Exercise brief:
Retype, word for word, the lines between the ones holding "Model this scene" and "COL = S.collection", inclusive; pictures stay out of the copy.

Input material:
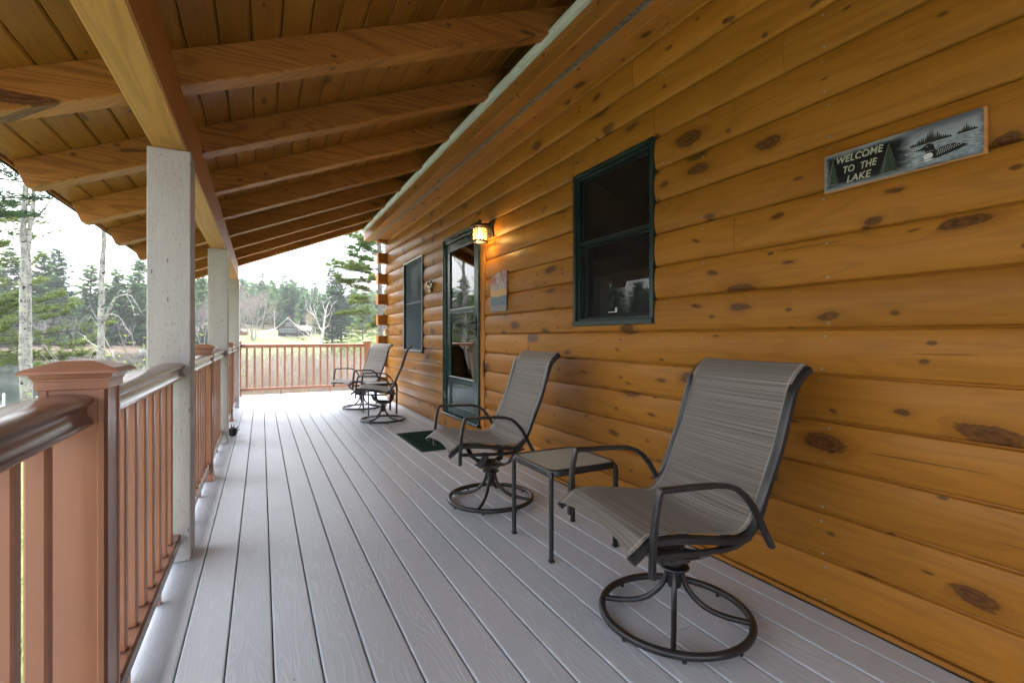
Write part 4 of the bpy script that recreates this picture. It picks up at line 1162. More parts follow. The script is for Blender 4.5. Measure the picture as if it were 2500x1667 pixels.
# ------------------------------------------------------------------ terrain and lake
WL = -3.0
def sstep(a, b, x):
    t = min(1, max(0, (x-a)/(b-a))); return t*t*(3-2*t)
def r_far(th): return 192 + 7*math.sin(R(th*5+20)) + 4*math.sin(R(th*13))
def r_near(th):
    if th < -6: return 30 + 4*math.sin(R(th*4))
    return 30 + (52-30)*sstep(-6, 0, th)
def gh(x, y):
    r = math.hypot(x, y); th = math.degrees(math.atan2(x, y))
    rn, rf = r_near(th), r_far(th)
    nz = .25*mnoise.noise((x*.05, y*.05, 0)) + .06*mnoise.noise((x*.4, y*.4, 3))
    zn = -1.2 - 1.55*sstep(5, rn, r) + nz*.4*sstep(3, 12, r)
    lake = sstep(rn-3, rn+4, r)
    z = zn*(1-lake) + (-5.0)*lake
    bank = (1.1*sstep(0, 5, r-rf)) * sstep(-5, -8, th)
    lawn = (.07+.055*sstep(-9, -4, th))*max(0, r-rf)*(1-.55*sstep(60, 160, r-rf)) + bank + nz*2.0
    hill = 20*sstep(70, 240, r-rf) * (.55 + .45*sstep(-16, 0, th))
    far = sstep(rf-5, rf, r)
    z = z*(1-far) + (WL - .12 + lawn + hill)*far
    # solid land to the right of the porch and behind it
    land = max(sstep(17, 24, th), sstep(-100, -110, th)) if r > 3 else 0
    zl = -1.2 + .02*max(0, r-15) + nz
    return z*(1-land) + zl*land
def cover(x, y):
    r = math.hypot(x, y); th = math.degrees(math.atan2(x, y)); rn, rf = r_near(th), r_far(th)
    grass, litter, marsh, lawn, soil = (.16, .20, .085), (.25, .195, .15), (.33, .275, .21), (.23, .285, .125), (.26, .25, .235)
    def mx(a, b, t): return tuple(p*(1-t)+q*t for p, q in zip(a, b))
    c = mx(grass, marsh, sstep(12, 19, r) if th > -8 else sstep(rn-5, rn-1, r)*.6)
    c = mx(c, soil, max(sstep(17, 24, th), sstep(-100, -110, th)))
    if r > (rn+rf)/2 and -105 < th < 24:
        c = mx(lawn, litter, max(sstep(-5, -8, th), sstep(46, 60, r-rf)*.8))
        c = mx(c, (.20, .15, .11), sstep(4, 0, r-rf)*.7)
    return c
m = MB(); NS = 240; radii = [0, 1.5, 3]
while radii[-1] < 520: radii.append(radii[-1]*(1.055 if radii[-1] < 60 or radii[-1] > 260 else 1.022))
radii += [900, 1600, 2600]
for r in radii:
    for k in range(NS):
        a = 2*math.pi*k/NS; x, y = r*math.sin(a), r*math.cos(a); m.v.append((x, y, gh(x, y)))
for i in range(len(radii)-1):
    for k in range(NS):
        k2 = (k+1) % NS; m.f.append((i*NS+k, (i+1)*NS+k, (i+1)*NS+k2, i*NS+k2))
me = m.mesh('terrain', 'ground_cover', 'all', fix=False)
ca = me.color_attributes.new('cover', 'FLOAT_COLOR', 'POINT')
for i, v in enumerate(me.vertices): ca.data[i].color = (*cover(v.co.x, v.co.y), 1)
tag(link('ground', me), 'lawn, bank and wooded slopes round the lake', kind='structure')
m = MB(); n = 96
ring_ = [(240*math.sin(2*math.pi*k/n), 240*math.cos(2*math.pi*k/n)) for k in range(n)]
m.v = [(x, y, WL) for x, y in ring_]; m.f = [tuple(range(n))[::-1]]
tag(m.obj('lake', 'lake_water', fix=False), 'dark calm lake with ripples', kind='structure')

# ------------------------------------------------------------------ tree builders
def conifer(h, c0, rad, seed, step=.75, cl=.8, nb=5, tris=3, sparse=.0, droop=-.05, flatness=.25, crown=None, tw=.5):
    """layered pine: whorls of branches carrying feathery sprays; returns (crown, trunk) meshes-in-progress"""
    g = random.Random(seed); cr = crown or MB(); tr = MB()
    lean = (g.uniform(-.03, .03), g.uniform(-.03, .03))
    tr.tube([(lean[0]*z, lean[1]*z, z) for z in (-.6, h*.25, h*.5, h*.75, h*.97)], [tw*.5, tw*.4, tw*.3, tw*.17, .03], 7)
    z = c0*h
    while z < h:
        t = (z-c0*h)/(h-c0*h)
        rr = rad*(min(1, .45+t*2.2))*(1-t)**.75*g.uniform(.65, 1.15)+.25
        for b in range(nb):
            if g.random() < sparse: continue
            a = g.uniform(0, 2*math.pi); L = rr*g.uniform(.6, 1.15); up = g.uniform(-.06, .22)+droop+.35*t
            if L > 1: tr.tube([(lean[0]*z, lean[1]*z, z), (lean[0]*z+math.cos(a)*L*.85, lean[1]*z+math.sin(a)*L*.85, z+up*L*.85)], [.03+.012*L, .012], 3, cap=False)
            d = L*.22 if L > 1.2 else .1
            while d <= L:
                px_, py_, pz_ = lean[0]*z+math.cos(a)*d, lean[1]*z+math.sin(a)*d, z+up*d
                s_ = cl*g.uniform(.6, 1.2)
                for q in range(tris):
                    b_ = a+g.uniform(-1.3, 1.3); w_ = s_*g.uniform(.16, .30)
                    ox, oy, oz = g.uniform(-.3, .3)*s_, g.uniform(-.3, .3)*s_, g.uniform(-.2, .2)*s_
                    tip = (px_+ox+math.cos(b_)*s_, py_+oy+math.sin(b_)*s_, pz_+oz+g.uniform(-flatness, flatness*1.6)*s_)
                    sx, sy = -math.sin(b_)*w_, math.cos(b_)*w_; tz = g.uniform(-.5, .5)*w_
                    cr.quad((px_+ox, py_+oy, pz_+oz), (px_+ox+(tip[0]-px_-ox)*.45+sx, py_+oy+(tip[1]-py_-oy)*.45+sy, pz_+oz+(tip[2]-pz_-oz)*.4+tz), tip,
                            (px_+ox+(tip[0]-px_-ox)*.45-sx, py_+oy+(tip[1]-py_-oy)*.45-sy, pz_+oz+(tip[2]-pz_-oz)*.4-tz))
                d += cl*.62
        z += step*g.uniform(.7, 1.3)
    return cr, tr
def branchy(mb, g, p, d, L, r, depth, spread=.6, n=4, ends=None, up=.12, minr=.004, sides=4):
    """recursive bare branching"""
    pts = [p]; rr = [r]; q = Vector(p); d = Vector(d).normalized(); k = 3
    for j in range(k):
        d = (d + Vector((g.uniform(-1, 1), g.uniform(-1, 1), g.uniform(-.6, 1)+up))*.16).normalized()
        q = q + d*(L/k); pts.append(tuple(q)); rr.append(max(minr, r*(1-.55*(j+1)/k)))
    mb.tube(pts, rr, sides if depth > 1 else 3, cap=False)
    if depth <= 0:
        if ends is not None: ends.append(pts[-1]); ends.append(pts[-2])
        return
    for j in range(n):
        f = g.uniform(.35, 1.0); i = min(k-1, int(f*k)); u = f*k-i
        s_ = Vector(pts[i]).lerp(Vector(pts[i+1]), u)
        nd = (d + Vector((g.uniform(-1, 1), g.uniform(-1, 1), g.uniform(-.5, .9)))*spread).normalized()
        branchy(mb, g, tuple(s_), nd, L*g.uniform(.5, .75), max(minr, rr[i+1]*g.uniform(.45, .7)), depth-1, spread, n, ends, up, minr, sides)

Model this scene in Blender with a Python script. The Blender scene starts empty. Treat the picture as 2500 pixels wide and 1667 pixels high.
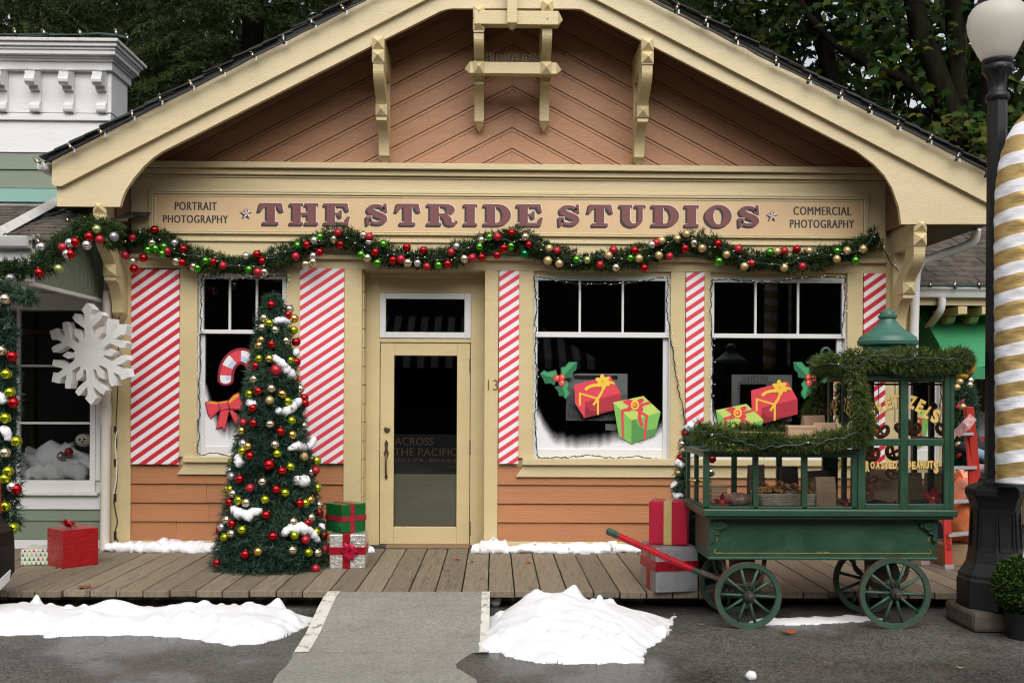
import bpy, math, random
import numpy as np
from mathutils import Vector, Matrix, geometry
R = math.radians
random.seed(7)
RNG = np.random.default_rng(11)
S = bpy.context.scene
COL = S.collection

# ------------------------------------------------------------------ camera
FPX = 2500 * 35 / 36
YAW, ROLL = R(1.0), 0.0050
CAM = Vector((0, -9.72, 1.64))
fw = Vector((math.sin(YAW), math.cos(YAW), 0)); rt0 = Vector((math.cos(YAW), -math.sin(YAW), 0)); up0 = Vector((0, 0, 1))
rt = rt0 * math.cos(ROLL) + up0 * math.sin(ROLL); up = up0 * math.cos(ROLL) - rt0 * math.sin(ROLL)
cd = bpy.data.cameras.new('camera'); cam = bpy.data.objects.new('camera', cd); COL.objects.link(cam)
cd.sensor_width = 36; cd.lens = 35; cd.clip_start = .05; cd.clip_end = 2000; cd.shift_y = 131.5 / 2500
m3 = Matrix((rt, up, -fw)).transposed()
cam.matrix_world = Matrix.Translation(CAM) @ m3.to_4x4()
S.camera = cam
cd.dof.use_dof = True; cd.dof.focus_distance = 9.5; cd.dof.aperture_fstop = 9

def P(px, py, Y=0.0):
    """the point of the plane y=Y that the photograph shows at (px, py)"""
    d = fw + rt * ((px - 1250) / FPX) + up * ((833.5 - py + 131.5) / FPX)
    return CAM + d * ((Y - CAM.y) / d.y)
def G(px, py, z=0.0):
    d = fw + rt * ((px - 1250) / FPX) + up * ((833.5 - py + 131.5) / FPX)
    return CAM + d * ((z - CAM.z) / d.z)

# ------------------------------------------------------------------ light
W = bpy.data.worlds.new('World'); S.world = W; W.use_nodes = True
nt = W.node_tree; bg = nt.nodes['Background']
sky = nt.nodes.new('ShaderNodeTexSky'); sky.sky_type = 'NISHITA'; sky.sun_disc = False
SUN_EL, SUN_AZ = R(47), R(172)      # high, behind the camera, veiled by cloud
sky.sun_elevation = SUN_EL; sky.sun_rotation = SUN_AZ; sky.air_density = 1.0; sky.dust_density = 3.0
hsv = nt.nodes.new('ShaderNodeHueSaturation'); hsv.inputs['Saturation'].default_value = .25
nt.links.new(sky.outputs[0], hsv.inputs['Color']); nt.links.new(hsv.outputs[0], bg.inputs['Color'])
bg.inputs['Strength'].default_value = .10
sd = bpy.data.lights.new('sun', 'SUN'); sd.energy = 1.5; sd.angle = R(70); sd.color = (1, .96, .9)
sun = bpy.data.objects.new('sun', sd); COL.objects.link(sun); sun.location = (0, -20, 30)
sdir = Vector((math.sin(SUN_AZ) * math.cos(SUN_EL), math.cos(SUN_AZ) * math.cos(SUN_EL), math.sin(SUN_EL)))
sun.rotation_euler = (-sdir).to_track_quat('-Z', 'Y').to_euler()
S.view_settings.view_transform = 'Standard'; S.view_settings.look = 'None'; S.view_settings.gamma = 1
S.view_settings.exposure = 0.88
S.render.engine = 'CYCLES'
S.cycles.use_denoising = True; S.cycles.filter_width = 1.15
S.cycles.max_bounces = 8; S.cycles.diffuse_bounces = 3; S.cycles.glossy_bounces = 3; S.cycles.transparent_max_bounces = 16; S.cycles.transmission_bounces = 4
S.cycles.caustics_reflective = False; S.cycles.caustics_refractive = False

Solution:
Model this scene in Blender with a Python script. The Blender scene starts empty. Treat the picture as 2500 pixels wide and 1667 pixels high.
import bpy, math, random
import numpy as np
from mathutils import Vector, Matrix, geometry
R = math.radians
random.seed(7)
RNG = np.random.default_rng(11)
S = bpy.context.scene
COL = S.collection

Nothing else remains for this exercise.